Kathryn Spiller, licensing manager at Jisc, who has worked with the societies to negotiate the agreements, says:
“We are delighted to offer smaller publishers a chance to negotiate with a national consortium. OA publishing is becoming within reach, especially now Wellcome has confirmed that these agreements are in compliance with their policy and that their funds can be used to support these agreements. Together we’ll continue to explore new ways in which small learned societies can transition to OA in a sustainable way.”
The Charity Open Access Fund (COAF), a partnership between six health research charities, including the Wellcome Trust, invested £1.3m in OA publishing fees (APCs) with UK-based self-publishing learned societies between 2016 and 2018. These five publishers account for just under a third of this investment.

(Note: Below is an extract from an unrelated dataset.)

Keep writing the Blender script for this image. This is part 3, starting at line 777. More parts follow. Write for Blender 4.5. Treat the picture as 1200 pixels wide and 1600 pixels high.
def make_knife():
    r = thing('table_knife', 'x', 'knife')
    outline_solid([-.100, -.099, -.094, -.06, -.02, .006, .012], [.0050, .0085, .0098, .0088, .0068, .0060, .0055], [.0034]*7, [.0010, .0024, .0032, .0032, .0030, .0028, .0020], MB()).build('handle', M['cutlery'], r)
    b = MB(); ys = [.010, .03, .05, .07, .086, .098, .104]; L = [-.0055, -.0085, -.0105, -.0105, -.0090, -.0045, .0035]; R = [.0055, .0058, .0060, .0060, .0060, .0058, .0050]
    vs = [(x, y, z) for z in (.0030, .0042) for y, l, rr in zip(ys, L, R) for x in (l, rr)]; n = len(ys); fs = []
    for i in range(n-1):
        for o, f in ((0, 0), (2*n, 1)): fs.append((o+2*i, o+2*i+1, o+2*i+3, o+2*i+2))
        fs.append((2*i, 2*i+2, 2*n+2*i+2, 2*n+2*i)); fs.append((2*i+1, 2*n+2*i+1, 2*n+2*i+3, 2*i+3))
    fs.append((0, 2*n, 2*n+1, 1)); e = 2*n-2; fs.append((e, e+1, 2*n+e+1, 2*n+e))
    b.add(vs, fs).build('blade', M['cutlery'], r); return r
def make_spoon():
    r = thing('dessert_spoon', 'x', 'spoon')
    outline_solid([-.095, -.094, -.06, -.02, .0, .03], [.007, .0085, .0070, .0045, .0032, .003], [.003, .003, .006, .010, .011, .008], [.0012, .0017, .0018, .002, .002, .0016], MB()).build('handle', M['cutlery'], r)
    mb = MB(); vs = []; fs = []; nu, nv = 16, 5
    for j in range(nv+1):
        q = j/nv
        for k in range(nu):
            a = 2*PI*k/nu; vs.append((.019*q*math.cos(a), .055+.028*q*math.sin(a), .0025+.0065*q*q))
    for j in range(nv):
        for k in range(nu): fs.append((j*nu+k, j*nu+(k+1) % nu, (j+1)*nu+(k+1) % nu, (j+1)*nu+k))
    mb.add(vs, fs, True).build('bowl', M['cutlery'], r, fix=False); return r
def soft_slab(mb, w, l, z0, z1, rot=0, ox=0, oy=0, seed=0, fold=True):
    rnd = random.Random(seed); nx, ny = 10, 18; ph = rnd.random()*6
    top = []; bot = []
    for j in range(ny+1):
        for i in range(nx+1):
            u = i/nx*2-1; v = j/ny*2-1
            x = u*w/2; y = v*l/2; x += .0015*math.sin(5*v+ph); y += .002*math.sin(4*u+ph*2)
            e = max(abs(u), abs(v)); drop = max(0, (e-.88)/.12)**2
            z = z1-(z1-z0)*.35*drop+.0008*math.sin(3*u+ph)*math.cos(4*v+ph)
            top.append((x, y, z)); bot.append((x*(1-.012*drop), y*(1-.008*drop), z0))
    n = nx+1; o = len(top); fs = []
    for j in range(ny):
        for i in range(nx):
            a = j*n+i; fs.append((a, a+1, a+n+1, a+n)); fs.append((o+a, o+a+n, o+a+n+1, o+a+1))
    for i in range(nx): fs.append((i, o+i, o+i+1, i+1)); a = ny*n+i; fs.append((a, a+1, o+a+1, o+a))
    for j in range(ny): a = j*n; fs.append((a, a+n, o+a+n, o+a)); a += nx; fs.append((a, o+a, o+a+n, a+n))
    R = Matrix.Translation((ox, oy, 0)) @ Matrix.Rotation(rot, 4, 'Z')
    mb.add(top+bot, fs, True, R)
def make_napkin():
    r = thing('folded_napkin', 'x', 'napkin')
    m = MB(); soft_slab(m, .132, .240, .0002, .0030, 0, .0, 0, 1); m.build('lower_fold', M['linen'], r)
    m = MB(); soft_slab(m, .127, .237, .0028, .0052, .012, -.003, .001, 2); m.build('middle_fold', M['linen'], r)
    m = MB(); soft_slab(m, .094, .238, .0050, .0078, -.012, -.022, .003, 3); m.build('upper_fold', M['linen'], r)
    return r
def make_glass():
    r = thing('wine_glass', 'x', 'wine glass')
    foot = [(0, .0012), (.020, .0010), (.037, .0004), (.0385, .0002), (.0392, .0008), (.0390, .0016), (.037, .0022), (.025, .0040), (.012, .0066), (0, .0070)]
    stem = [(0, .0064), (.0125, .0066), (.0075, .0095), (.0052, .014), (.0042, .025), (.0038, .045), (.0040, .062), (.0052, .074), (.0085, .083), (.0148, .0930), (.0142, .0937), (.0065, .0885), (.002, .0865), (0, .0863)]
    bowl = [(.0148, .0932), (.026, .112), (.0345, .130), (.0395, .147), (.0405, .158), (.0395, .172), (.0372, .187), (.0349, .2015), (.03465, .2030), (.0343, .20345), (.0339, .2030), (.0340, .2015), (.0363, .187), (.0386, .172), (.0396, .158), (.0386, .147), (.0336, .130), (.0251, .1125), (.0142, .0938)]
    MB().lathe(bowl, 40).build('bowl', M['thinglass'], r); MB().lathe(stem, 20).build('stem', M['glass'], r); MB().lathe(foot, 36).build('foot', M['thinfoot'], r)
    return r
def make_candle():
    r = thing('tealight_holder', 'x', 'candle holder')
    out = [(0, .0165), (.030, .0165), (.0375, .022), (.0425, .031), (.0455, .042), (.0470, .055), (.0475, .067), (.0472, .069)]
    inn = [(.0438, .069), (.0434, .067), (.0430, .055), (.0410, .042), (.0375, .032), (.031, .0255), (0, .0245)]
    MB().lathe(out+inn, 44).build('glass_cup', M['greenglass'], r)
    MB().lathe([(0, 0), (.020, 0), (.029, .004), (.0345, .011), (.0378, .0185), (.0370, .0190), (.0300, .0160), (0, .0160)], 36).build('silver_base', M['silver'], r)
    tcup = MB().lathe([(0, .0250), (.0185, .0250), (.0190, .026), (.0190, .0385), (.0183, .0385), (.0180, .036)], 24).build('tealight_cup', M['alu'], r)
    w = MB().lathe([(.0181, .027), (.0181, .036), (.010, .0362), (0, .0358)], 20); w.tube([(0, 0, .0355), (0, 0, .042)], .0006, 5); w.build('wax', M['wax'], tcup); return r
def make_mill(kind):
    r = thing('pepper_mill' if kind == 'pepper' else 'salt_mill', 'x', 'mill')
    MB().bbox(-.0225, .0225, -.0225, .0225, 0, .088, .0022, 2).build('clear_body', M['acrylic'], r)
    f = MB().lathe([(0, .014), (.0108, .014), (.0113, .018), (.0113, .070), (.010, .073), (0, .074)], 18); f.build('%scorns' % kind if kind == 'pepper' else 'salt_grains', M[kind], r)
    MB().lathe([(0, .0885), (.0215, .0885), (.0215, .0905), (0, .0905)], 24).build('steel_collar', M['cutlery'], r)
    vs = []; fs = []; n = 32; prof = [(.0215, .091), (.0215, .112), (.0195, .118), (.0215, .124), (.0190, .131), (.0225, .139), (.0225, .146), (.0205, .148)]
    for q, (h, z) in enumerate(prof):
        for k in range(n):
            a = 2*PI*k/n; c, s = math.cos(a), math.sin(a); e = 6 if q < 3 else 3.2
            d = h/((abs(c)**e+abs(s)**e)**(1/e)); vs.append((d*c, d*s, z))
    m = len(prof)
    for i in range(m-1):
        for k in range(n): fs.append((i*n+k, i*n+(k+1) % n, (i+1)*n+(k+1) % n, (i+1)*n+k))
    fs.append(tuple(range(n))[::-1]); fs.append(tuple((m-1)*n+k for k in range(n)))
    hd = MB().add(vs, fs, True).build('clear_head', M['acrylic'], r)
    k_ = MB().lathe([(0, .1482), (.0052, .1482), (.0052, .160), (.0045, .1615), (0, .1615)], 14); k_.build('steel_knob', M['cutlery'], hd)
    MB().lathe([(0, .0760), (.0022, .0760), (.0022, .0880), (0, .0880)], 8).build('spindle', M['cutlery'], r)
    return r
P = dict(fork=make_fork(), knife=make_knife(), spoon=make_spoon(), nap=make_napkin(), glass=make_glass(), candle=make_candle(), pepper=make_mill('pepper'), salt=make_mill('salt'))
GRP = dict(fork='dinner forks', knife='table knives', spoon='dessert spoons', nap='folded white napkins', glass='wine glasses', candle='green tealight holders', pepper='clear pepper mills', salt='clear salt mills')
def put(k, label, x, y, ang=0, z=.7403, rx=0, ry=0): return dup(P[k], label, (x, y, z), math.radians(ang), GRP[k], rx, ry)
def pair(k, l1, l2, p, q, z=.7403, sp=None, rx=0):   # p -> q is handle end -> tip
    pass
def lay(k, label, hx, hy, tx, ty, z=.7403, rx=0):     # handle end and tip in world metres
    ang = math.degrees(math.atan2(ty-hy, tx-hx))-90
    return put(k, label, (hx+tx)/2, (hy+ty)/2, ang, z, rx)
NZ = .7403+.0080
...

Through these agreements, the sector transitions away from hundreds of individual APC payments to a fixed annual payment between the institution and the publisher, significantly reducing the administrative burden on researchers, institutions, funders and publishers.
Robert Kiley, head of open research at Wellcome, comments:
“I am delighted that Jisc Collections has successfully negotiated transformative agreements with a number of learned society publishers at no extra cost to institutions. Institutions in receipt of COAF OA funding are able to use these funds to offset the publishing costs for COAF-attributed research published under these agreements.”